### STATED TASK
Your task is to reproduce word for word the lines running from the line containing "Continue the Blender Python script for this scene: part 3, from" to the line containing "part('base_plate', mb, 'black_metal', tv, bevel=.003)", inclusive. Nothing else belongs in the answer.

### GIVEN RECORDS
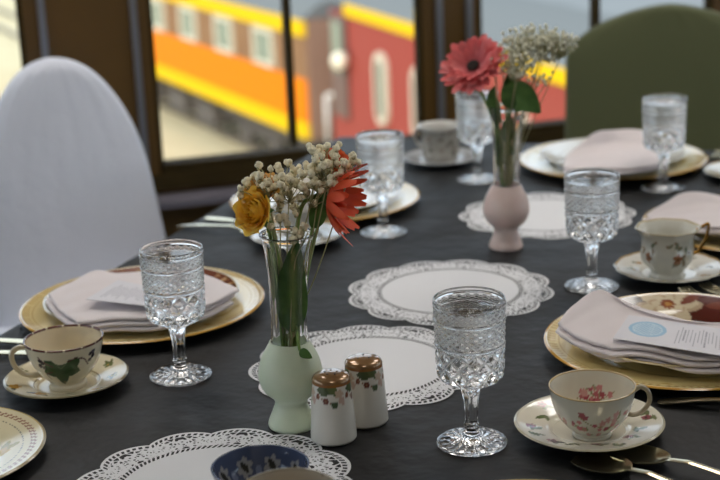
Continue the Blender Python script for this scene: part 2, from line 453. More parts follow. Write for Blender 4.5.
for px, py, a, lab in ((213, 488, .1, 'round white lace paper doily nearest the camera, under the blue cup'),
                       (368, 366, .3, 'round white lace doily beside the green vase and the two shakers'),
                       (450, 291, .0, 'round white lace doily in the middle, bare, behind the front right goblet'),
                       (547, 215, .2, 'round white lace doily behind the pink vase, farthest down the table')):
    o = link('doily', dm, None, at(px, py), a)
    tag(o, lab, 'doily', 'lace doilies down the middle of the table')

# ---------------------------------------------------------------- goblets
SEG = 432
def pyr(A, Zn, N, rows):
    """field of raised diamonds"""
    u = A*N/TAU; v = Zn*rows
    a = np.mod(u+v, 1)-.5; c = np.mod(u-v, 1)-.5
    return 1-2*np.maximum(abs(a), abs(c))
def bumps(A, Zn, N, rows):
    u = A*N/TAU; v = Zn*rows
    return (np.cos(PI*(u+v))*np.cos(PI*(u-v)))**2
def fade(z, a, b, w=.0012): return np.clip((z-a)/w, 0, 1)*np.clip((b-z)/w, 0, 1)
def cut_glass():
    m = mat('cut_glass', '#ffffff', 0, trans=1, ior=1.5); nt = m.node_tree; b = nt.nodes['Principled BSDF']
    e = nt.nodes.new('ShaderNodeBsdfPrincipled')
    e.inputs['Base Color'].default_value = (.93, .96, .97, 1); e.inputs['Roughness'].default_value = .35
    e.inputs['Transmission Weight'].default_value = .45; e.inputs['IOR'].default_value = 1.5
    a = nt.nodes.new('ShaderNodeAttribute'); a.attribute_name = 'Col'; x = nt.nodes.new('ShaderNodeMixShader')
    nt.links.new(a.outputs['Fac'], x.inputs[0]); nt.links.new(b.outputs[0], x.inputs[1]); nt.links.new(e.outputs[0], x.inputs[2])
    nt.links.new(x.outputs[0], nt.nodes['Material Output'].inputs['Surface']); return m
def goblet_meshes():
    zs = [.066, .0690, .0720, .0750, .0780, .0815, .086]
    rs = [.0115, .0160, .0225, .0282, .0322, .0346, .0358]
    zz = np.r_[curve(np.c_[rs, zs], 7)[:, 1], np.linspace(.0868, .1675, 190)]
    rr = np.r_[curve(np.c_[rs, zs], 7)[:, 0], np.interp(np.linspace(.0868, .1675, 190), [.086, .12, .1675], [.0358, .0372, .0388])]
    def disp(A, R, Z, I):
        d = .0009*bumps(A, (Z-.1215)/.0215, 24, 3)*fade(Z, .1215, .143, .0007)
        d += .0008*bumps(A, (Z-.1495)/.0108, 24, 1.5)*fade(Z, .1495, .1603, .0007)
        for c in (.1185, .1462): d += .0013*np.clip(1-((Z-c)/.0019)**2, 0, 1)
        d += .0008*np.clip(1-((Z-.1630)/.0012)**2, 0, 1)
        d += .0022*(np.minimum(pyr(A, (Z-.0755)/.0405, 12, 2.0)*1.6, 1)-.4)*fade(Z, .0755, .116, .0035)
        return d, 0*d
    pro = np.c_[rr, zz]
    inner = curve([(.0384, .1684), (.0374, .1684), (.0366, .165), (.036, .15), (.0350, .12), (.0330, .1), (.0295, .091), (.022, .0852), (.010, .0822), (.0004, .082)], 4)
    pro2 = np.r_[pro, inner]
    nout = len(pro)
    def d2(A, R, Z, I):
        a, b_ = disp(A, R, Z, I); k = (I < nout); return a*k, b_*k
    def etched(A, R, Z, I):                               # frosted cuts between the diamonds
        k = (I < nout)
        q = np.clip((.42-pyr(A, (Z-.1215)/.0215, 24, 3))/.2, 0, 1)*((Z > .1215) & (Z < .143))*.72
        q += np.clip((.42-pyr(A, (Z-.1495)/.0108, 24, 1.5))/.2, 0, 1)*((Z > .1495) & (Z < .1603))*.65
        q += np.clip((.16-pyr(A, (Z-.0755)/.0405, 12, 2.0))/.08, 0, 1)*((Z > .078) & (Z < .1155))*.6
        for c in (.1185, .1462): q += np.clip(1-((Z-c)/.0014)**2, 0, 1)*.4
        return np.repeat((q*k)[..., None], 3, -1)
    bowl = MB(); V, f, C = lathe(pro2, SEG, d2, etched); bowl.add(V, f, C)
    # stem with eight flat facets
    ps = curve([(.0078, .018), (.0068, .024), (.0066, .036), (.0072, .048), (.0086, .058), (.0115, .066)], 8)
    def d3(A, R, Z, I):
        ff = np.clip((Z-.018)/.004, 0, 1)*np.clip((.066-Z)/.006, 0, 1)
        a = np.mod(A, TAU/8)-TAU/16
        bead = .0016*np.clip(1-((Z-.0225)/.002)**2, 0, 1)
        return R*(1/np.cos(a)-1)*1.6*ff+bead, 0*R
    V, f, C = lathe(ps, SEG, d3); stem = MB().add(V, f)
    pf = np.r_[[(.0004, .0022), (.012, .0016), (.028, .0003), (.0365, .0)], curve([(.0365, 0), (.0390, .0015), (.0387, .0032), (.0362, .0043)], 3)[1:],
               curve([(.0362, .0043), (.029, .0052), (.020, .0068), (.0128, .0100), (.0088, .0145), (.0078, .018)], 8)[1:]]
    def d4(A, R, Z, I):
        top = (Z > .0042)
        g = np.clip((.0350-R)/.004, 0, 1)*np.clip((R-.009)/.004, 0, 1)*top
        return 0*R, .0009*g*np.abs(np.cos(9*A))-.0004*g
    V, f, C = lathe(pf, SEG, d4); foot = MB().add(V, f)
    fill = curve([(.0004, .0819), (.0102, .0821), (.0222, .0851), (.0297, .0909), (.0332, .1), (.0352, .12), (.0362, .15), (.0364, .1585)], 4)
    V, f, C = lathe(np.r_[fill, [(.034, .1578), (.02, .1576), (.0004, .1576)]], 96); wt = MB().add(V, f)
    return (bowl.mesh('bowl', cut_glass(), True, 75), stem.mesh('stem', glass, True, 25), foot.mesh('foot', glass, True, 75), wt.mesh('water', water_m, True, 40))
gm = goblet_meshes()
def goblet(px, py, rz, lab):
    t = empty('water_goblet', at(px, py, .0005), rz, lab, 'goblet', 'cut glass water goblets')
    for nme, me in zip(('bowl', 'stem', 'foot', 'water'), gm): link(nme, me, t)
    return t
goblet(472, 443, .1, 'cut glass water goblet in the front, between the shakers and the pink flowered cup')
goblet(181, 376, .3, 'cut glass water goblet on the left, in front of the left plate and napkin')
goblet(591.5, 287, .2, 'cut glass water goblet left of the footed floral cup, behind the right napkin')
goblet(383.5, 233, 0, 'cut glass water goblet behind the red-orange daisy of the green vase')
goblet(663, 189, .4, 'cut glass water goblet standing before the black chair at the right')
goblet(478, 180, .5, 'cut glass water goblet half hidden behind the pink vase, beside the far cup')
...
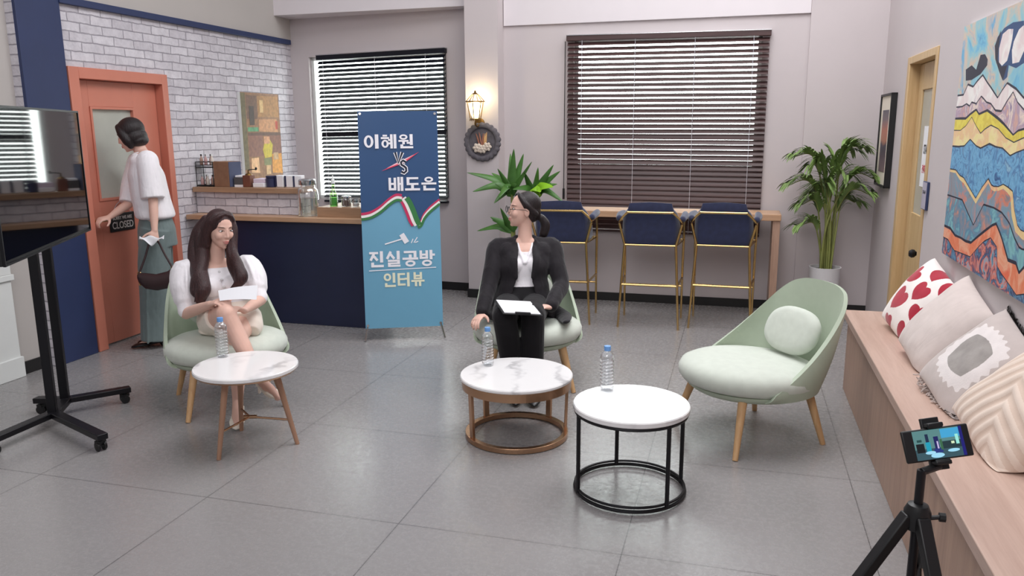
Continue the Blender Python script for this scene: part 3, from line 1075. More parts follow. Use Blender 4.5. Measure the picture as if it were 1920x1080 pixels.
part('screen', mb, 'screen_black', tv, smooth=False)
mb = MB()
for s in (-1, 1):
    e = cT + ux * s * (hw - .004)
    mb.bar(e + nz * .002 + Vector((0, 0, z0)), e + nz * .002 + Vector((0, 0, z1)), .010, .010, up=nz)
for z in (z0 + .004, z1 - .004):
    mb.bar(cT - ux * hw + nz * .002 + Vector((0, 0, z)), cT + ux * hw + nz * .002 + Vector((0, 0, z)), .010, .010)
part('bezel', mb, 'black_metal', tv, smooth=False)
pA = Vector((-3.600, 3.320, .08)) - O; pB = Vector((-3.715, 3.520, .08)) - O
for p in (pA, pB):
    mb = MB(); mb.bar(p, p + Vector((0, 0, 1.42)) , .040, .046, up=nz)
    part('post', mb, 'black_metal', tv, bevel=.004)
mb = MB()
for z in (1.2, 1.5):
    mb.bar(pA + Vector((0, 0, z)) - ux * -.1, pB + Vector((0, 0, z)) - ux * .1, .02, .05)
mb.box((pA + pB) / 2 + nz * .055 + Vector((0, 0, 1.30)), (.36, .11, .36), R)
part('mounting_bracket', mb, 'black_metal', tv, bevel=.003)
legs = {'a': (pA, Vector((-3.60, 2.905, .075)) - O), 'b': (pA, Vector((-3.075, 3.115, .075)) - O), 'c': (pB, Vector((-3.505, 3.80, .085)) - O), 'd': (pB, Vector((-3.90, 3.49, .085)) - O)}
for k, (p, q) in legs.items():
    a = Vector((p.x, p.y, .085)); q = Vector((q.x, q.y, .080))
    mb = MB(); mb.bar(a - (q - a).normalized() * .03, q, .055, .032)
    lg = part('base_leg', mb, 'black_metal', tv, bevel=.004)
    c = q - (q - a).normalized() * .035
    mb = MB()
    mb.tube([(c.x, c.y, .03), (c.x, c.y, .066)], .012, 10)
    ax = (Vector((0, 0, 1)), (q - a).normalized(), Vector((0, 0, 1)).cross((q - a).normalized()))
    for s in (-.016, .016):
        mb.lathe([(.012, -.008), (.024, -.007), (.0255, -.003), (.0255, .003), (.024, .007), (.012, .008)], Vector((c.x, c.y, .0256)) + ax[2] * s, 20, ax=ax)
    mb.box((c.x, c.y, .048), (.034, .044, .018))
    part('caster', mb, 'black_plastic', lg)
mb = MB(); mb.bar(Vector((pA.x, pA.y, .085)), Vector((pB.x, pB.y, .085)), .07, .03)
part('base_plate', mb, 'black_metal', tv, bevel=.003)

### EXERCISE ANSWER
Continue the Blender Python script for this scene: part 3, from line 1075. More parts follow. Use Blender 4.5. Measure the picture as if it were 1920x1080 pixels.
part('screen', mb, 'screen_black', tv, smooth=False)
mb = MB()
for s in (-1, 1):
    e = cT + ux * s * (hw - .004)
    mb.bar(e + nz * .002 + Vector((0, 0, z0)), e + nz * .002 + Vector((0, 0, z1)), .010, .010, up=nz)
for z in (z0 + .004, z1 - .004):
    mb.bar(cT - ux * hw + nz * .002 + Vector((0, 0, z)), cT + ux * hw + nz * .002 + Vector((0, 0, z)), .010, .010)
part('bezel', mb, 'black_metal', tv, smooth=False)
pA = Vector((-3.600, 3.320, .08)) - O; pB = Vector((-3.715, 3.520, .08)) - O
for p in (pA, pB):
    mb = MB(); mb.bar(p, p + Vector((0, 0, 1.42)) , .040, .046, up=nz)
    part('post', mb, 'black_metal', tv, bevel=.004)
mb = MB()
for z in (1.2, 1.5):
    mb.bar(pA + Vector((0, 0, z)) - ux * -.1, pB + Vector((0, 0, z)) - ux * .1, .02, .05)
mb.box((pA + pB) / 2 + nz * .055 + Vector((0, 0, 1.30)), (.36, .11, .36), R)
part('mounting_bracket', mb, 'black_metal', tv, bevel=.003)
legs = {'a': (pA, Vector((-3.60, 2.905, .075)) - O), 'b': (pA, Vector((-3.075, 3.115, .075)) - O), 'c': (pB, Vector((-3.505, 3.80, .085)) - O), 'd': (pB, Vector((-3.90, 3.49, .085)) - O)}
for k, (p, q) in legs.items():
    a = Vector((p.x, p.y, .085)); q = Vector((q.x, q.y, .080))
    mb = MB(); mb.bar(a - (q - a).normalized() * .03, q, .055, .032)
    lg = part('base_leg', mb, 'black_metal', tv, bevel=.004)
    c = q - (q - a).normalized() * .035
    mb = MB()
    mb.tube([(c.x, c.y, .03), (c.x, c.y, .066)], .012, 10)
    ax = (Vector((0, 0, 1)), (q - a).normalized(), Vector((0, 0, 1)).cross((q - a).normalized()))
    for s in (-.016, .016):
        mb.lathe([(.012, -.008), (.024, -.007), (.0255, -.003), (.0255, .003), (.024, .007), (.012, .008)], Vector((c.x, c.y, .0256)) + ax[2] * s, 20, ax=ax)
    mb.box((c.x, c.y, .048), (.034, .044, .018))
    part('caster', mb, 'black_plastic', lg)
mb = MB(); mb.bar(Vector((pA.x, pA.y, .085)), Vector((pB.x, pB.y, .085)), .07, .03)
part('base_plate', mb, 'black_metal', tv, bevel=.003)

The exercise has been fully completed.